En los días siguientes la lectura en coro siguió siendo la actividad básica. Al iniciar cada materia los conceptos se leían en coro y voz alta. Con el paso de los días adquirieron soltura pero, sin comprensión, no era útil.
Unas semanas más adelante la lectura en coro durante la clase de español se realizaba despacio y atendiendo a un suave golpe en el escritorio con el que yo marcaba las pausas, todas: las de comas, dos puntos, punto y seguido, punto y aparte, y punto final iguales.
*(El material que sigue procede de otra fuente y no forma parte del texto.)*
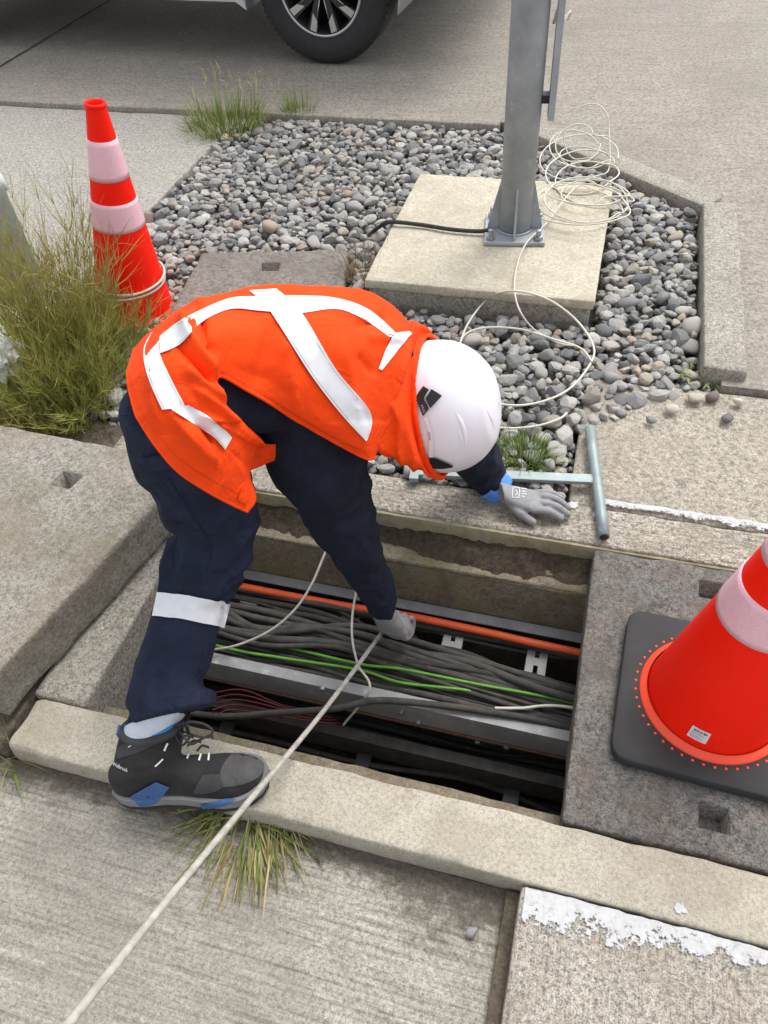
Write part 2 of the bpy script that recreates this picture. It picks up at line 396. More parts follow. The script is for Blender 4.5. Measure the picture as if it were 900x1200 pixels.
def galv(name, c=(.36, .38, .395), rough=.48, metal=.75):
    a = N(name); c = np.array(c)
    col = a.ramp(a.noise(7, 5, .65), [(.3, c*.72), (.7, c*1.15)])
    col = a.mix(a.ramp(a.noise(28, 5, .7), [(.60, 0.0), (.68, .6)]), col, (.52, .53, .53))
    a.col(col); a.set(Roughness=rough, Metallic=metal); a.bump(a.noise(150, 3), .12, .001); return a.m
MAT['galv'] = galv('galvanised_steel'); MAT['galv_pole'] = galv('galvanised_pole_steel', (.36, .385, .405), .6, .3)
MAT['galv_dusty'] = galv('dusty_tray_steel', (.35, .355, .355), .8, .2)
MAT['bracket'] = galv('pale_zinc_bracket', (.40, .40, .385), .65, .15)
MAT['tool'] = galv('grey_green_painted_steel', (.27, .325, .325), .5, .3)
MAT['rust'] = plain('rusty_tray_edge', (.19, .10, .075), .85, .2, .35, 40)
MAT['cable'] = plain('dusty_black_cable', (.034, .032, .028), .85, 0, .5, 45, .2, .001)
MAT['cable2'] = plain('dusty_grey_cable', (.060, .056, .050), .9, 0, .4, 35, .2, .001)
MAT['cable_dark'] = plain('deep_black_cable', (.025, .025, .025), .6, 0, .3, 40)
MAT['orange_cable'] = plain('orange_conduit_plastic', (.80, .115, .03), .5, 0, .12, 25)
MAT['green_cable'] = plain('green_earth_cable', (.11, .30, .03), .55, 0, .2, 30)
MAT['red_wire'] = plain('red_wire', (.10, .008, .010), .6)
MAT['white_cable'] = plain('off_white_cable', (.62, .58, .49), .55, 0, .08, 30)
MAT['rod'] = plain('worn_fibreglass_rod', (.40, .38, .335), .65, 0, .3, 55, .2, .0008)
MAT['bag'] = plain('white_plastic', (.74, .75, .76), .45, 0, .05, 20)
MAT['cabinet'] = plain('grey_green_paint', (.19, .225, .19), .75, 0, .14, 60, .5, .001)
MAT['tyre'] = plain('tyre_rubber', (.022, .022, .024), .8, 0, .25, 30, .3, .001)
MAT['alloy'] = plain('machined_alloy', (.52, .51, .50), .32, .8)
MAT['alloy_dark'] = plain('dark_alloy_paint', (.025, .026, .028), .4, .3)
MAT['car'] = plain('silver_car_paint', (.42, .43, .44), .28, .6)
MAT['trim'] = plain('black_trim', (.015, .015, .016), .6)
MAT['glass'] = plain('car_glass', (.02, .025, .03), .08)
MAT['joint'] = plain('dark_joint', (.05, .046, .042), .95, 0, .4, 30)

# ------------------------------------------------------------------ setting
TX0, TX1 = -.945, .90          # trench clear length
YF, YB = .598, 1.31            # kerb inner faces
YRF, YRB = .652, 1.222         # rebate edges
ZR = -.09
def struct(name, VF, mat, smooth=True, parent=None):
    o = mk(name, VF[0], VF[1], mat, parent, smooth)
    if not parent: tag(o, kind='structure')
    return o
# base ground sheet with the trench cut out, reaching the horizon
xs = [-150, TX0-.02, TX1, 150]; ys = [-150, YRF-.02, YRB+.02, 150]
V = [(x, y, -.10) for y in ys for x in xs]
Fq = [(j*4+i, j*4+i+1, (j+1)*4+i+1, (j+1)*4+i) for j in range(3) for i in range(3) if not (i == 1 and j == 1)]
struct('ground', (V, Fq), MAT['under'])
# paved slabs
def slab_struct(name, ext, mat, **kw): return struct(name, rough_box(ext, **kw), mat)
slab_struct('pavement', (-6, .036, -2.5, .472, -.16, -.068), MAT['brushed'], r=.009, res=.05, amp=.003, seed=3)
slab_struct('pavement', (.044, 4, -2.5, .4745, -.16, -.010), MAT['brushed_y'], r=.006, res=.02, amp=.002, seed=4)
V, Fq = box(.02, .06, -2.5, .47, -.15, -.052); struct('joint_filler', (V, Fq), MAT['soil'], False)
slab_struct('kerb', (-1.06, 2.6, .476, YF, -.30, 0), MAT['kerb'], r=.008, res=.010, amp=.0025, chip=1.5, seed=5)
slab_struct('kerb', (-1.30, 2.6, YB, 1.437, -.30, 0), MAT['kerb_rough'], r=.008, res=.012, amp=.003, chip=.8, seed=6)
slab_struct('kerb_facing', (-.935, 2.0, YB-.007, YB+.002, -.088, -.007), MAT['facing'], r=.0015, res=.02, amp=.0006, chip=.3, seed=18)
slab_struct('kerb', (-1.075, TX0, YF+.004, YB-.004, -.30, -.006), MAT['kerb_mid'], r=.010, res=.012, amp=.002, seed=8)
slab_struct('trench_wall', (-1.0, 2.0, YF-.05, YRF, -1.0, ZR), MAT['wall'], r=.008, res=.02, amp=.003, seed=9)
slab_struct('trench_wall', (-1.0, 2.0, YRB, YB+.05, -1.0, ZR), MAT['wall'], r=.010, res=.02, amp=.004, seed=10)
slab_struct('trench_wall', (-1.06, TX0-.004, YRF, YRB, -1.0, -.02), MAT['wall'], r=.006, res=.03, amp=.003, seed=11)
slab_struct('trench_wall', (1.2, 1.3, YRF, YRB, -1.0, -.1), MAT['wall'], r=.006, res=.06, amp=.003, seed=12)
V, Fq = box(-1.05, 1.3, YRF-.05, YRB+.05, -1.02, -.97); struct('trench_floor', (V, Fq), MAT['dirt'], False)
# dirt lying on the back rebate
def dirt_strip(name, x0, x1, y0, y1, zfn, mat, res=.008, seed=20):
    nx = int((x1-x0)/res); ny = int((y1-y0)/res)
    X, Y = np.meshgrid(np.linspace(x0, x1, nx), np.linspace(y0, y1, ny), indexing='ij')
    P = np.stack([X.ravel(), Y.ravel(), 0*X.ravel()], 1); P[:, 2] = zfn(P, X.ravel(), Y.ravel())
    Fg = [(i*ny+j, (i+1)*ny+j, (i+1)*ny+j+1, i*ny+j+1) for i in range(nx-1) for j in range(ny-1)]
    o = mk(name, P, Fg, mat); return tag(o, 'dark crumbly dirt lying on the back ledge of the trench', 'dirt', kind='stuff')
def zf(P, X, Y):
    t = (Y-YRB)/(YB-YRB); e = fbm(P*np.array([7, 7, 7]), 21, 4); g = fbm(P*55, 22, 3)
    h = (t-.30+.9*(e-.5)+.25*(vn(P*np.array([1.8, .1, 1]), 29)-.5))*.075
    return ZR-.006+np.clip(h, -.004, .045)+np.where(h > 0, (g-.5)*.026, 0)
dirt_strip('dirt', TX0+.01, .6, YRB-.004, YB-.002, zf, MAT['dirt'])
slab_struct('earth_verge', (-8, -1.078, .474, 1.56, -.16, -.012), MAT['soil'], r=.01, res=.06, amp=.006, seed=19)
# walkway to the right of the gravel
slab_struct('walkway', (.022, 5, 1.443, 1.99, -.16, -.006), MAT['walk_tan'], r=.010, res=.03, amp=.002, seed=13)
slab_struct('sidewalk', (-8, -1.90, 1.55, 3.80, -.16, 0), MAT['side_walk'], r=.010, res=.08, amp=.003, seed=14)
# road: one sheet with the cut-off corner, standing a little above the gravel
ZROAD = .014
E0, E1, E2, E3 = (-.545, 3.835), (.362, 3.105), (.352, 2.06), (.478, 2.06)
Vt = [(-60, 3.835), (-.52, 3.86), (.41, 3.115), (.41, 2.0), (60, 2.0), (60, 60), (-60, 60)]
V = [(x, y, ZROAD) for x, y in Vt]+[(x, y, -.10) for x, y in Vt]; n = len(Vt)
Fq = [(0, 1, 6), (1, 5, 6), (1, 2, 5), (2, 4, 5), (2, 3, 4)]+[(i+n, (i+1) % n+n, (i+1) % n, i) for i in range(n)]
struct('road', (V, Fq), MAT['road'], False)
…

Cuando ya eran capaces de detenerse sincronizadamente, vino el ejercicio de la entonación que distinguía a cada una de ellas, una vez aprendida se aceleró el ritmo de la lectura. Pues como lo enseña Mijail Bajtíon, teórico y crítico literario de origen ruso, quien realizó estudios de la obra de Dostoievski, la entonación (por supuesto) le da sentido al texto.
Fue en esta etapa en la que uno a uno, empezaron a comprender el contenido de los textos. Algo cambiaba en su interior al descubrir que el texto realmente “les decía” algo, la expresión de alegría y sorpresa en sus rostros, semejante a la apertura de la corola de una flor, se repitió sin excepción en cada chico.
Durante unos pocos días se siguió con la lectura en coro. Las participaciones para explicar o preguntar entre ellos eran tímidas, sin embargo, adquirieron seguridad para completar, corregir o refutar lo escuchado. Era evidente el inicio del proceso de construcción de significados a partir de la lectura.